== Source data ==

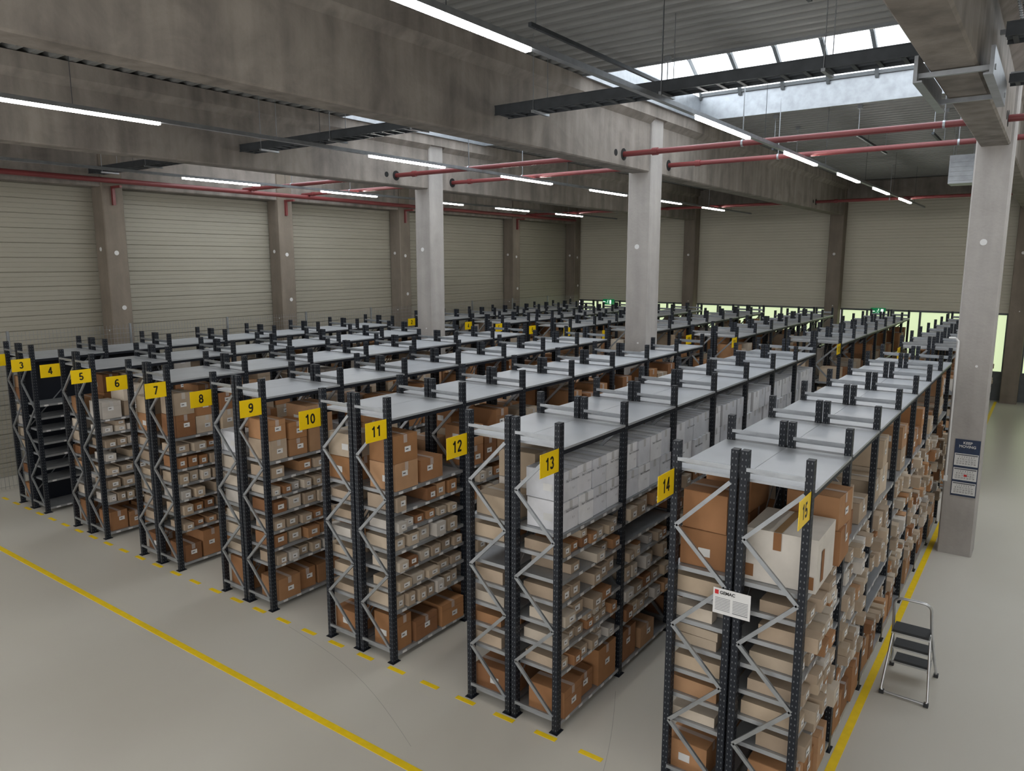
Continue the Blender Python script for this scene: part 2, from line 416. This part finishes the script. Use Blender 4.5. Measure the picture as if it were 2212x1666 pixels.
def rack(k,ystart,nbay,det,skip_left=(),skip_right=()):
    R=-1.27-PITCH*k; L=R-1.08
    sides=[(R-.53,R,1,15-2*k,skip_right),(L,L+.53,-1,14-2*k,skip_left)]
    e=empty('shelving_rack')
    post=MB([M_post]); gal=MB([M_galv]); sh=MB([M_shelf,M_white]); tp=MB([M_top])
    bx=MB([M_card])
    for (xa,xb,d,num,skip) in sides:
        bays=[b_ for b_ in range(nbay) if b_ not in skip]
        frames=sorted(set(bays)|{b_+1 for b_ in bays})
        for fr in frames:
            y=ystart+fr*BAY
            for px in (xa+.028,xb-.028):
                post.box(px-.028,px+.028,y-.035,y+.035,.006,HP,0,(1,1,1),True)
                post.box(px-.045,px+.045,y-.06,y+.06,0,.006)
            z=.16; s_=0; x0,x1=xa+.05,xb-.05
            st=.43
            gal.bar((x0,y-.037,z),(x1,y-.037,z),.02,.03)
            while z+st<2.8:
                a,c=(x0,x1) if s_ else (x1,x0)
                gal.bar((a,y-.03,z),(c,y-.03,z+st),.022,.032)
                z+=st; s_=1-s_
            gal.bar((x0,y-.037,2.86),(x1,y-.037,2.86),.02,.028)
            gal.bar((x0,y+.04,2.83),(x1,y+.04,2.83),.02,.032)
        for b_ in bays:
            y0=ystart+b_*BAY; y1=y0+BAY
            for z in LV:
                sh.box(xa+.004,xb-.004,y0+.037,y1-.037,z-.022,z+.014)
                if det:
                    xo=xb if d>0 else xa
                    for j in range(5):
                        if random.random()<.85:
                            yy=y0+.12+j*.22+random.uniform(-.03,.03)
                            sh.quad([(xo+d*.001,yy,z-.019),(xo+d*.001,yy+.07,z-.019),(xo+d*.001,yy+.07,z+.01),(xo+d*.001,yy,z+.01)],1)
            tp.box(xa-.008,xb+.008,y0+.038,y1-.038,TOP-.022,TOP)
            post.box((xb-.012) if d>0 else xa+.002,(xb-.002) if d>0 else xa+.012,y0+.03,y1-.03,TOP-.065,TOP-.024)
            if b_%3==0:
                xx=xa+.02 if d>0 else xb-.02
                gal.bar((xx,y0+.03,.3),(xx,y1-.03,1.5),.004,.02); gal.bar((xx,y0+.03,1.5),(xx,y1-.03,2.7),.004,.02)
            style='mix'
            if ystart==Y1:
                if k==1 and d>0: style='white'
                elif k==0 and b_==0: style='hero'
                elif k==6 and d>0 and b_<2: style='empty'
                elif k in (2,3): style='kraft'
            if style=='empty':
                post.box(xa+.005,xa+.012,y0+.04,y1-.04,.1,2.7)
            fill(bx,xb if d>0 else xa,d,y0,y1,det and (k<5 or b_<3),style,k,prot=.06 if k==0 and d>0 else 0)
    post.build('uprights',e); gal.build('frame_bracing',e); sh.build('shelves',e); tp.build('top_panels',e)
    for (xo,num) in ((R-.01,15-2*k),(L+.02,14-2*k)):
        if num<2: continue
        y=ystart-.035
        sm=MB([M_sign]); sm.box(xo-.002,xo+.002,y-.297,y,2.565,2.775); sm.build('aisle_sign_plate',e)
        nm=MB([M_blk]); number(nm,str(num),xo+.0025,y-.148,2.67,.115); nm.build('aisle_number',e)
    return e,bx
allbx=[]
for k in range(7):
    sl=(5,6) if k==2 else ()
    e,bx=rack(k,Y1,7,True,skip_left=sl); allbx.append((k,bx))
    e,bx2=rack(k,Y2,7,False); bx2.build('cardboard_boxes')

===

## What to work on
Retype the whole listing, keeping every line identical and omitting all pictures.

## Problem solution
Continue the Blender Python script for this scene: part 2, from line 416. This part finishes the script. Use Blender 4.5. Measure the picture as if it were 2212x1666 pixels.
def rack(k,ystart,nbay,det,skip_left=(),skip_right=()):
    R=-1.27-PITCH*k; L=R-1.08
    sides=[(R-.53,R,1,15-2*k,skip_right),(L,L+.53,-1,14-2*k,skip_left)]
    e=empty('shelving_rack')
    post=MB([M_post]); gal=MB([M_galv]); sh=MB([M_shelf,M_white]); tp=MB([M_top])
    bx=MB([M_card])
    for (xa,xb,d,num,skip) in sides:
        bays=[b_ for b_ in range(nbay) if b_ not in skip]
        frames=sorted(set(bays)|{b_+1 for b_ in bays})
        for fr in frames:
            y=ystart+fr*BAY
            for px in (xa+.028,xb-.028):
                post.box(px-.028,px+.028,y-.035,y+.035,.006,HP,0,(1,1,1),True)
                post.box(px-.045,px+.045,y-.06,y+.06,0,.006)
            z=.16; s_=0; x0,x1=xa+.05,xb-.05
            st=.43
            gal.bar((x0,y-.037,z),(x1,y-.037,z),.02,.03)
            while z+st<2.8:
                a,c=(x0,x1) if s_ else (x1,x0)
                gal.bar((a,y-.03,z),(c,y-.03,z+st),.022,.032)
                z+=st; s_=1-s_
            gal.bar((x0,y-.037,2.86),(x1,y-.037,2.86),.02,.028)
            gal.bar((x0,y+.04,2.83),(x1,y+.04,2.83),.02,.032)
        for b_ in bays:
            y0=ystart+b_*BAY; y1=y0+BAY
            for z in LV:
                sh.box(xa+.004,xb-.004,y0+.037,y1-.037,z-.022,z+.014)
                if det:
                    xo=xb if d>0 else xa
                    for j in range(5):
                        if random.random()<.85:
                            yy=y0+.12+j*.22+random.uniform(-.03,.03)
                            sh.quad([(xo+d*.001,yy,z-.019),(xo+d*.001,yy+.07,z-.019),(xo+d*.001,yy+.07,z+.01),(xo+d*.001,yy,z+.01)],1)
            tp.box(xa-.008,xb+.008,y0+.038,y1-.038,TOP-.022,TOP)
            post.box((xb-.012) if d>0 else xa+.002,(xb-.002) if d>0 else xa+.012,y0+.03,y1-.03,TOP-.065,TOP-.024)
            if b_%3==0:
                xx=xa+.02 if d>0 else xb-.02
                gal.bar((xx,y0+.03,.3),(xx,y1-.03,1.5),.004,.02); gal.bar((xx,y0+.03,1.5),(xx,y1-.03,2.7),.004,.02)
            style='mix'
            if ystart==Y1:
                if k==1 and d>0: style='white'
                elif k==0 and b_==0: style='hero'
                elif k==6 and d>0 and b_<2: style='empty'
                elif k in (2,3): style='kraft'
            if style=='empty':
                post.box(xa+.005,xa+.012,y0+.04,y1-.04,.1,2.7)
            fill(bx,xb if d>0 else xa,d,y0,y1,det and (k<5 or b_<3),style,k,prot=.06 if k==0 and d>0 else 0)
    post.build('uprights',e); gal.build('frame_bracing',e); sh.build('shelves',e); tp.build('top_panels',e)
    for (xo,num) in ((R-.01,15-2*k),(L+.02,14-2*k)):
        if num<2: continue
        y=ystart-.035
        sm=MB([M_sign]); sm.box(xo-.002,xo+.002,y-.297,y,2.565,2.775); sm.build('aisle_sign_plate',e)
        nm=MB([M_blk]); number(nm,str(num),xo+.0025,y-.148,2.67,.115); nm.build('aisle_number',e)
    return e,bx
allbx=[]
for k in range(7):
    sl=(5,6) if k==2 else ()
    e,bx=rack(k,Y1,7,True,skip_left=sl); allbx.append((k,bx))
    e,bx2=rack(k,Y2,7,False); bx2.build('cardboard_boxes')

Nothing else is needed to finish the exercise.